For Jackson, writing had been a long-term relationship, beginning in high school. His novel, “Mira Corpora,” is loosely based off of the old journals Jackson used to carry around with him.

“I don’t remember writing a lot of it. And that was the sort of jumping off point — the springboard — and these journals were filled with things that happened to me, events that happened to friends, sort of gossip that had circulated throughout the town and school in the area I grew up,” Jackson said.

Compared to other stories he has written, “Mira Corpora” is more hallucinatory and dreamlike — it’s based in reality but with elements of dream logic at play against concrete events as the story unfolds.

Jackson serves as the link between McShea and Foy, knowing each of the authors in a different way.

“We both met in the theater program at Duke,” McShea said about Jackson.

“He’s been sort of a writer friend of mine for the whole span of my time writing, and I think we’ve both influenced each other in a lot of ways through the years.”

McShea said she thinks of herself as the outlier of the group with her book, “A Mountain City of Toad Splendor,” being an experimental collection of poems and stories in contrast to Jackson and Foy’s novels, but that this only serves to emphasize that there are opportunities for unique voices to be heard, especially in independent presses.

Foy, author of “Made to Break,” shares a publication label, Two Dollar Radio, with Jackson.

Foy’s love of writing came through a different medium — music.

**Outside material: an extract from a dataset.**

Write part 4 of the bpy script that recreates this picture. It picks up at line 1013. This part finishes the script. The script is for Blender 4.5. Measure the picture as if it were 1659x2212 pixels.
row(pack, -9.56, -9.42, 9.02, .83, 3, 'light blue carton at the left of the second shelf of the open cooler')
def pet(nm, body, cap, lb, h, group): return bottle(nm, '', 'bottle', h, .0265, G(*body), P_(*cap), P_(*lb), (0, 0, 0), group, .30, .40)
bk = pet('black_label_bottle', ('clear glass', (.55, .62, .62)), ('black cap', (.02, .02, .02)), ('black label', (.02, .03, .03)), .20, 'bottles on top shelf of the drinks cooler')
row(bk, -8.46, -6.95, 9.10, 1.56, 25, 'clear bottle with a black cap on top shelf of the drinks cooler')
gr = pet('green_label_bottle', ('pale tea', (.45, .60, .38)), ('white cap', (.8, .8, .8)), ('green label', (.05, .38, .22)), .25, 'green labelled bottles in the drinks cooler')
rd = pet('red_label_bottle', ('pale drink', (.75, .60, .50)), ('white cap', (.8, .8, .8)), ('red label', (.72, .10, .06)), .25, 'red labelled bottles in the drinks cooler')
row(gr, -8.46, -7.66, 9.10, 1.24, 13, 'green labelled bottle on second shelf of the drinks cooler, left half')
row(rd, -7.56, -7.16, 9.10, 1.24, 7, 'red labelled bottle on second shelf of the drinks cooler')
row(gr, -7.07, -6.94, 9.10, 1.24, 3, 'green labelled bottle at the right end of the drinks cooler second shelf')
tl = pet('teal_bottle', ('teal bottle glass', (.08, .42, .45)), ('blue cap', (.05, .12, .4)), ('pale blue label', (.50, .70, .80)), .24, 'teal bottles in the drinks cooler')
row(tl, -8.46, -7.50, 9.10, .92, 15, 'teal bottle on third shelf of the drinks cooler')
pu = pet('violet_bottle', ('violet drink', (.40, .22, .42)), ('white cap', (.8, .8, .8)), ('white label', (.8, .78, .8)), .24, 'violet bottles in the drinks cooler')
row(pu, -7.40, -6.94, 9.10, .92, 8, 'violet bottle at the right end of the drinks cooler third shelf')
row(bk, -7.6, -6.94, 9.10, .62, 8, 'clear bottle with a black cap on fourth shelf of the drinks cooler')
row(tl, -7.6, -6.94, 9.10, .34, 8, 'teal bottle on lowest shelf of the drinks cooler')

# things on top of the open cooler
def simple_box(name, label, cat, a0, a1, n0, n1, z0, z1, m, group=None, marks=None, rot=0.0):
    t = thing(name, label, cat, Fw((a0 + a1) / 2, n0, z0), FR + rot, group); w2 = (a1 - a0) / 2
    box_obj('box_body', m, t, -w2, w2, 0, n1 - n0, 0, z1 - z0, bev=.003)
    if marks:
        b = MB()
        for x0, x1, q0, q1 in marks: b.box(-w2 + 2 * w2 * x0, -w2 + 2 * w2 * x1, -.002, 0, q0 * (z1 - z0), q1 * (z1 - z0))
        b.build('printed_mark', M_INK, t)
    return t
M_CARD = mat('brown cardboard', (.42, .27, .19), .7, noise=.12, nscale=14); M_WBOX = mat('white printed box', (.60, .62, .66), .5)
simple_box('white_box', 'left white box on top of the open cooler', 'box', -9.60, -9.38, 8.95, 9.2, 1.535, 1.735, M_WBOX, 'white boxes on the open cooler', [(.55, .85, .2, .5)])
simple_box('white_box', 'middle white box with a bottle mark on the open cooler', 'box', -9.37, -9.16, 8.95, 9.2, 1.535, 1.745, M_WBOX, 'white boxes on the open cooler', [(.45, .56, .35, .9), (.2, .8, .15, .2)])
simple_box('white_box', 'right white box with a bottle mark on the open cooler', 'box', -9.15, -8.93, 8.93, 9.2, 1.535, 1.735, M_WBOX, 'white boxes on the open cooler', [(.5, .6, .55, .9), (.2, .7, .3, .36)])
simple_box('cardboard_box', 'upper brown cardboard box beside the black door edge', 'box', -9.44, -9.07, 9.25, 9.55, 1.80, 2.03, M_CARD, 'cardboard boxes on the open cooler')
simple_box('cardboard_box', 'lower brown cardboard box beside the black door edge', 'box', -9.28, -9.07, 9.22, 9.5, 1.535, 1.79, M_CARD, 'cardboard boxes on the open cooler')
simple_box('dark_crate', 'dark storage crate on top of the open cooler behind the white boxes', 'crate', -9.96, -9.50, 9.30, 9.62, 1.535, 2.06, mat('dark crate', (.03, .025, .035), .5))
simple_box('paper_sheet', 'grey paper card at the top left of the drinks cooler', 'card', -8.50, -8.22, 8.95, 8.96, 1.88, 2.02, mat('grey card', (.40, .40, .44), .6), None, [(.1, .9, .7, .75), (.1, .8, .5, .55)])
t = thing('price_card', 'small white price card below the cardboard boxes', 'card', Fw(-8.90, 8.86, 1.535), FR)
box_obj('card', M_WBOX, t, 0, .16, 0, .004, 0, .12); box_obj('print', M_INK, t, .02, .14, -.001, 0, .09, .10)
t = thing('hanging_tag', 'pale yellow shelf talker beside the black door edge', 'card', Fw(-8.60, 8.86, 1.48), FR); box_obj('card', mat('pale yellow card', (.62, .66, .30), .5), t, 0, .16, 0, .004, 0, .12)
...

While playing in bands he started to write music, lyrics and entire songs.

“I don’t know how or why, but I just got it in my head that I was going to be a writer and that’s what I did do. I just started writing,” Foy said.

Foy said the process from draft to book can be an intense process, having experienced the transitions from a first draft in 1998 to the finished product that became “Made to Break.”

“Writing is 2 percent inspiration and 98 percent perspiration,” he said.

Greene said the authors’ fresh perspectives on timeless topics set them apart from others.

“I just feel very sure that there are really big things to come for these authors.”